Muito mais recentemente, correndo à margem de um rio (ou seria lago?) de uma capital desse país, tive  o primeiro impacto de escutar Starless, do King Crimson... Meu então colega de trabalho (e futuro grande amigo - M., abraço!!!) havia me passado em um pen drive (eles já existiam à época) o álbum Red. Coloquei no ipod recém adquirido (um que estragou ao ser lavado junto com a calça jeans!) e fui correr. Ao tocar Starless, lembro de ter corrido cada vez mais rápido, mais rápido, e ver chegar o final da corrida sem perceber... Sentei no cordão da pista esbaforido e ouvi o solo psicodélico e infinito, olhando pro rio (lago?) naquele dia ensolarado...

Summertime, já que o post é sobre ela, ouvi no rádio do carro de meu pai (quando ainda andava de carona com ele).
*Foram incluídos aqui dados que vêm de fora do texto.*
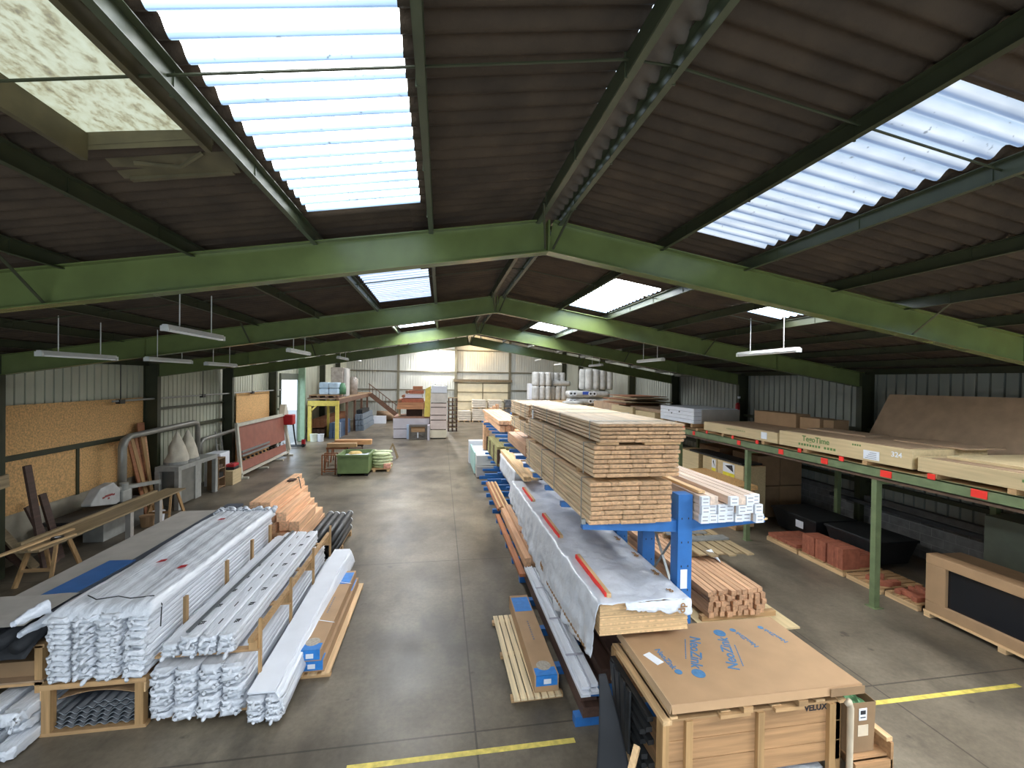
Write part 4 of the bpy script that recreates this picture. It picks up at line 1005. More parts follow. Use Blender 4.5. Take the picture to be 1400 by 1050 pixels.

Pra variar, estava esperando ele voltar de algum compromisso rápido (rápido? nunca foram breves as esperas no carro!). Enfim, havia pouco que comprara um cd pirata da Janes no camelô da cidade. Ouvi na rádio e me impressionei. A melancolia me lembrava o trip hop do Portishead, ouvido anos atrás naquela madrugada em meu quarto, no Jools Holland... Era meio-dia, ou algo assim. Cheguei em casa e fui escutar o cd pirata...

Sensações que não se perderam no tempo. Queria ter uma memoria assim para outras coisas... Me lembro agora do Ferreira Gullar, contando que voltou ao Chile do exílio, à casa em que morava em Santiago, e se deu conta de que as ruas, as paredes, as cidades, nada guarda o que vivemos... só nossa mente traz consigo essa vida vivida; já o mundo é indiferente a nossas histórias... é como se nunca houvessem existido...

Pra fechar bem esse post, inconcluso, maluco mesmo, anoto que o google do blog funciona muito bem. Me vali dele porque lembrava já ter citado um verso do Drummond. Digitei "conhaque" e recebi o que buscava. E é mesmo apropriado para esse momento - que essas paredes de meu quarto nunca recordarão:

"eu não devia te dizer, mas essa lua esse conhaque botam a gente comovidos como o diabo".

2 comentários:

  1. Olá

    Nossa, tenho uma memória sonora muito forte, é incrível!
    quando escuto música tenho o costume de pensar sobre ela, tentar lembrar quando ouvi pela primeira vez, em qual situação e pq ela é ou não marcante pra mim :)
    As vezes, algumas me marcam tanto que somente ao ouvir a introdução, ou os primeiros segundos, lembro imediatamente, quase como se fosse transplantada ao momento exato em que a escutei pela primeira vez.

    Isso é incrivelmente bom, e estranho também..
    Gostei do blog
    Parabéns!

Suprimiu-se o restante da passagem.